→ **TASK TO COMPLETE**
Every line from the beginning of the records below up to the one holding "from mathutils import Vector, Matrix, Euler" should be quoted exactly; leave out the rest.

→ **STORED RECORDS**
* Start *

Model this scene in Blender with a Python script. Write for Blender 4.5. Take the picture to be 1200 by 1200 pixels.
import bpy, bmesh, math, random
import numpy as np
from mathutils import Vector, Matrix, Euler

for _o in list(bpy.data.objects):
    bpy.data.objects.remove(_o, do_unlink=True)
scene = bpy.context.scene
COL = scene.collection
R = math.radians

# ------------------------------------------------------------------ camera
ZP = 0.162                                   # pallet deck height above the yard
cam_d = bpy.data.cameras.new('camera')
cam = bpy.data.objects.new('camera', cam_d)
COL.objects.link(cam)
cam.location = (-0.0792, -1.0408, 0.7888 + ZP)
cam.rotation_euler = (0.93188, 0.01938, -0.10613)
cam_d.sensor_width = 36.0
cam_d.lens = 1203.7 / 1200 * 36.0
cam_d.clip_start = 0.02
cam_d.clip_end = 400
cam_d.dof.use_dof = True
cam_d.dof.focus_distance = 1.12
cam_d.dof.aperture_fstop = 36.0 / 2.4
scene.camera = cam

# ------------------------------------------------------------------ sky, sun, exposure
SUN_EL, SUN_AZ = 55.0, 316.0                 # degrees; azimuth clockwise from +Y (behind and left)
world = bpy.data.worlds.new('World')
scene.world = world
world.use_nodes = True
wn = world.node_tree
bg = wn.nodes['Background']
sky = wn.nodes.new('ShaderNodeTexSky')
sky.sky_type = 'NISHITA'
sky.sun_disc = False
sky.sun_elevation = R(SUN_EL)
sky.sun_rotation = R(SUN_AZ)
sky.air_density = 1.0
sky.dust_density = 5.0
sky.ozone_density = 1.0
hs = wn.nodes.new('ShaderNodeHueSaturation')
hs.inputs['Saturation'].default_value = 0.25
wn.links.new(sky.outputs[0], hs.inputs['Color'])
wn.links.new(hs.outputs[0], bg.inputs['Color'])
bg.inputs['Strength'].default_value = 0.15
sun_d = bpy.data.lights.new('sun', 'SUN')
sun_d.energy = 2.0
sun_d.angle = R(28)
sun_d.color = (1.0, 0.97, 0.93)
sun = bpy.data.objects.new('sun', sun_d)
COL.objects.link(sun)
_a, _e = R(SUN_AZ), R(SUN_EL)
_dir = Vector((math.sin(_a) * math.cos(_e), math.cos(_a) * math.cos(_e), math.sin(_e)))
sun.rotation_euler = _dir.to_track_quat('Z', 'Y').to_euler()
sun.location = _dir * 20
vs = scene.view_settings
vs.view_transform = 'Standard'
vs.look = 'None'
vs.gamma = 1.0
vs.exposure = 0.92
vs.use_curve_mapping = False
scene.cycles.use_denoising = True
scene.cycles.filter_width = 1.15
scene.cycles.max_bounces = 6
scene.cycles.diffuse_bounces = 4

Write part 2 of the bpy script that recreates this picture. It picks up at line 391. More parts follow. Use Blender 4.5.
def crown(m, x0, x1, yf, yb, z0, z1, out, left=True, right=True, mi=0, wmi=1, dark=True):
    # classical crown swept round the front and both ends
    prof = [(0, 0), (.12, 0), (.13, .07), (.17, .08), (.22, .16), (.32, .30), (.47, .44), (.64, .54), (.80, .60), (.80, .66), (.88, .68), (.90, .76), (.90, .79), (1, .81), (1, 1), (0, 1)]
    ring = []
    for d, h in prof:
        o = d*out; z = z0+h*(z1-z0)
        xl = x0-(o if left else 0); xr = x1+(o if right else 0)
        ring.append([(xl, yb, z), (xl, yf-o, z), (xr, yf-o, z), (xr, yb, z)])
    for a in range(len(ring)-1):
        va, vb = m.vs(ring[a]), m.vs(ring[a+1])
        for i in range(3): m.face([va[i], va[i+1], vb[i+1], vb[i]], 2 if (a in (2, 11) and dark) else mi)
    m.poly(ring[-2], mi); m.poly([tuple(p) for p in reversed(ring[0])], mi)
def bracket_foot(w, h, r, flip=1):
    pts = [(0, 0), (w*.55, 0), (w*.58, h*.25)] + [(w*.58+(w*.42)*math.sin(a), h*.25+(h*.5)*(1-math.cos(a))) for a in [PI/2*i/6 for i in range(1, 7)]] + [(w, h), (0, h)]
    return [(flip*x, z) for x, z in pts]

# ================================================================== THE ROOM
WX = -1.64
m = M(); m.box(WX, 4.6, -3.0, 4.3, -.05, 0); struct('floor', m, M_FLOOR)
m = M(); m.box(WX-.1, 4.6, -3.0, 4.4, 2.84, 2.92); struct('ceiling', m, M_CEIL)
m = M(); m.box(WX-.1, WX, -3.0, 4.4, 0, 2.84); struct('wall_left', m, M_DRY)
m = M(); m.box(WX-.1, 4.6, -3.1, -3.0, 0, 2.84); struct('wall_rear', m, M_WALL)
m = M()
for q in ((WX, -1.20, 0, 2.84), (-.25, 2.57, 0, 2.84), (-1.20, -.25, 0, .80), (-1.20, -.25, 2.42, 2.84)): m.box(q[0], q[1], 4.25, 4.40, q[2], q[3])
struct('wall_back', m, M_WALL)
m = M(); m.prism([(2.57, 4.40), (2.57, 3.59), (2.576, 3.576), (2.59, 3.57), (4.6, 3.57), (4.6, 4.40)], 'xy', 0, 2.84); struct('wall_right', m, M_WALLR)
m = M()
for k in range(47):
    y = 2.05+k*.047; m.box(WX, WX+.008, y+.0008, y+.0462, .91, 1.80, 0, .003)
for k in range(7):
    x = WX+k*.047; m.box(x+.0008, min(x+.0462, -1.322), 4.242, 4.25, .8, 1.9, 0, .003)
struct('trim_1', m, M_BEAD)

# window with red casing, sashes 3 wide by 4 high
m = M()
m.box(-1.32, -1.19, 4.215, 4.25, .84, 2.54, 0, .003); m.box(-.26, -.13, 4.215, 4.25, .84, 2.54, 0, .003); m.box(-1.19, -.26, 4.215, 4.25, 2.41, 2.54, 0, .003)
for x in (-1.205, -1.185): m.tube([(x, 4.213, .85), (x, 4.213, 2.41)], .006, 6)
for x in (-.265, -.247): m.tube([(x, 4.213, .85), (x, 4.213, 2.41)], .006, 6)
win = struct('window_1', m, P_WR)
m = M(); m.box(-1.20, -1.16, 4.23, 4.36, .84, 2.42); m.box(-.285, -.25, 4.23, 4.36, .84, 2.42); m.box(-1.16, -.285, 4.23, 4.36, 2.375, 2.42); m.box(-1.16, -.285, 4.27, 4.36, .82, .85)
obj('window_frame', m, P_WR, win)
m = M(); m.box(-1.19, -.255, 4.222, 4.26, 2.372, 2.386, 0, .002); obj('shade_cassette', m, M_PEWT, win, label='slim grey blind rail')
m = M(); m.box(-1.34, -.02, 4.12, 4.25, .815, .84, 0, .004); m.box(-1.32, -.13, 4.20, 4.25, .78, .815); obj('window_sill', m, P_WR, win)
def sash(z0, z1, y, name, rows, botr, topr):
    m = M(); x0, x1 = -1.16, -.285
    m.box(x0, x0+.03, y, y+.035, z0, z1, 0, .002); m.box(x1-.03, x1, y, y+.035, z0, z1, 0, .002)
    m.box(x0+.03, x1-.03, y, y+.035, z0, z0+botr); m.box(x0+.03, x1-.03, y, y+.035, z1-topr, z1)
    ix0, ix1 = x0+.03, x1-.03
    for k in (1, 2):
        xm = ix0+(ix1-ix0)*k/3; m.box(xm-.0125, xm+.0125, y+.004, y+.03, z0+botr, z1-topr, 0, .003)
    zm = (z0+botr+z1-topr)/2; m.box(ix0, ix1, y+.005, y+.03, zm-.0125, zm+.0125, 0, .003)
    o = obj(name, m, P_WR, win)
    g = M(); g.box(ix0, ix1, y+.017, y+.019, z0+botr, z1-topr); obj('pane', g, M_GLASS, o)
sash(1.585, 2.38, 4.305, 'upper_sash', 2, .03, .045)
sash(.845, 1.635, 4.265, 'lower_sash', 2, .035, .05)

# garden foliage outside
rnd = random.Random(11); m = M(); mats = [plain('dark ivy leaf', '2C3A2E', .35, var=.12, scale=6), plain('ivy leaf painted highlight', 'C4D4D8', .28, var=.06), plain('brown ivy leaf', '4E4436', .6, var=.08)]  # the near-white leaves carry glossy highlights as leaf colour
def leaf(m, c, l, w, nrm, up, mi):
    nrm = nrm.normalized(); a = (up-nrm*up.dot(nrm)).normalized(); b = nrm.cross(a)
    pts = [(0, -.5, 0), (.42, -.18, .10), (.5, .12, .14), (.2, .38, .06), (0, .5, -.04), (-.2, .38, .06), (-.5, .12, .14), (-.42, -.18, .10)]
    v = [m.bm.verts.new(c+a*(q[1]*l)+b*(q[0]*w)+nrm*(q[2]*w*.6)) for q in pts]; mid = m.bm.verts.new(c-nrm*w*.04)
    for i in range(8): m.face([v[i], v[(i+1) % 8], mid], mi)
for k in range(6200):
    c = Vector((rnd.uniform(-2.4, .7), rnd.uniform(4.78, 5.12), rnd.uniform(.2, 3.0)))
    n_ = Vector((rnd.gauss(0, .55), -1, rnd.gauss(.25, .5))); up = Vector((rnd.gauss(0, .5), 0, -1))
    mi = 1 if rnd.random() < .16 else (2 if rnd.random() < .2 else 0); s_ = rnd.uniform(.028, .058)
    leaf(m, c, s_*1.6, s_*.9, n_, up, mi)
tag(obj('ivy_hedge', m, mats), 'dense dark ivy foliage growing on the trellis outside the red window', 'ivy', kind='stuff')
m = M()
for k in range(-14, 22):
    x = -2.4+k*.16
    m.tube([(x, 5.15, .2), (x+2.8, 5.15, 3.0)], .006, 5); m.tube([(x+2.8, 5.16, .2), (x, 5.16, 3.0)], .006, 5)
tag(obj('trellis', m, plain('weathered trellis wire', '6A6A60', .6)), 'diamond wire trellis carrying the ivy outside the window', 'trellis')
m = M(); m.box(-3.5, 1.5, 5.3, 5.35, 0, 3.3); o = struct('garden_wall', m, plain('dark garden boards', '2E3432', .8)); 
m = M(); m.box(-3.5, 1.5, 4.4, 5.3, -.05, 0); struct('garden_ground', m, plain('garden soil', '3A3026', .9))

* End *

→ **EXERCISE RESPONSE**
Model this scene in Blender with a Python script. Write for Blender 4.5. Take the picture to be 1200 by 1200 pixels.
import bpy, bmesh, math, random
import numpy as np
from mathutils import Vector, Matrix, Euler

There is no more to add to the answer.